The opportunity seems to exist as PPSI is a micro-cap stock with a predominantly retail investor base that is in the early stages of a potential profitability inflection. Another reason for the current attractiveness of the investment opportunity is the fact that PPSI stock has sold off sharply following Q4’23 results released in early April. The company reported a revenue decline of 19% in the quarter, leading to full year revenues coming in at $41m vs. the initial guidance range of $42m-$45m. However, it seems that the market has overreacted as the revenue decline was driven primarily by the timing of certain orders shifting from Q4’23 to 2024.
Below I am sharing my thoughts on several aspects that bears might point out here:
One of the key concerns might be that e-Bloc and e-Boost appear to be rather commoditized products, with seemingly large competition. For instance, e-Bloc competes with other switchgear system providers, including such power management space behemoths as Eaton Corporation. This, coupled with PPSI’s significant customer concentration (e.g., revenues from a single customer accounted for 45% of total sales in 2022), might indicate that company’s product could potentially face significant competition. However, judging by PPSI’s rapid growth over the recent years, it appears that the company’s products might be differentiated from the competition.
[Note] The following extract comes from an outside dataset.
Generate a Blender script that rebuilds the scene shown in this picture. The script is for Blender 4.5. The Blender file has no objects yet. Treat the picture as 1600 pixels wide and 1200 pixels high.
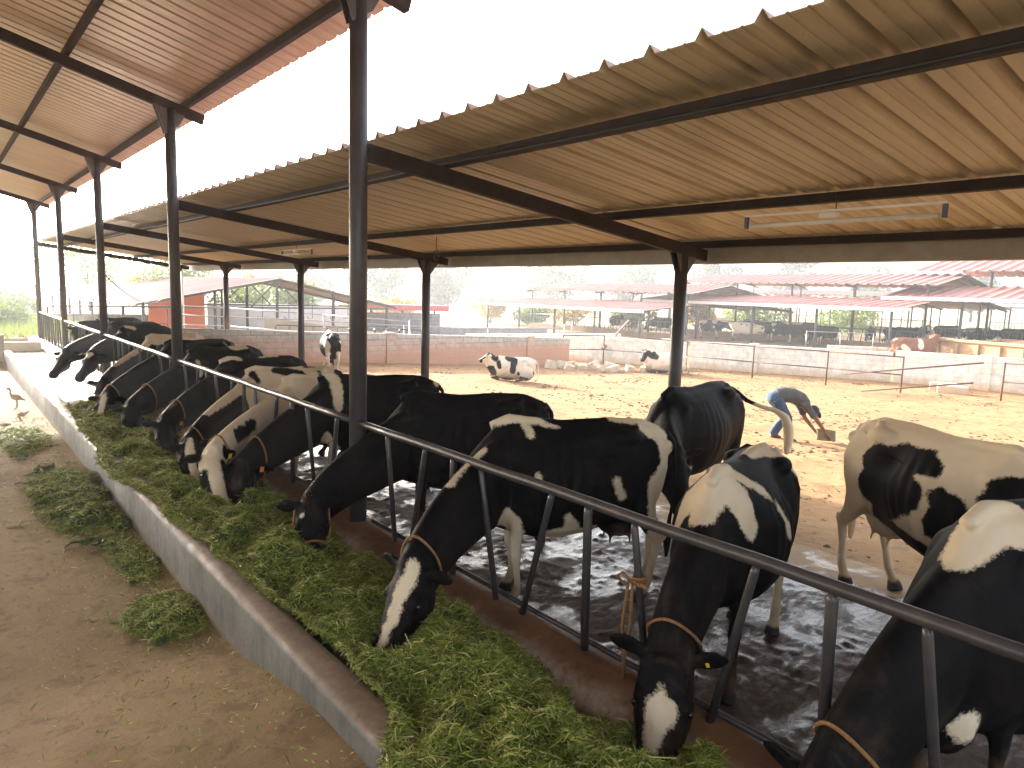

The investment thesis here partially relies on PPSI management’s outlook. However, while there is a risk that management’s guidance might be too rosy, what gives some confidence on this front is high insider ownership (29%) and the fact that management has generally met its guidance over the recent years (since 2018).
They have a decent moat with E-bloc, industry expertise and reputation. Their equipment is the most reliable out there, customers demand a "No-Fail" product as the implications of not having power can be massive. E-Bloc is trusted to deliver on that front.
ETN, PWR, SU could theoretically develop their own systems however this would be resource intensive and would take some time. They would probably also have to poach employees. A buyout might be cheaper than copying.
E-boost is a no moat business, they have first mover advantage there so can capitalise on that over 24-25.
They are having capacity issues as their e-bloc factory is already at 100%, cap raises appear likely if PPSI wants to meaningfully grow.
Thanks for the idea,
It seems the annual report is delayed to be filed. So far the only news on the PPSI site regarding this from late April is about the SEC notification regarding the delay... and no statement from management regarding this - neither in that release nor subsequent to that,... seems odd to me and makes me a bit uneasy.
Is there anything you know about that?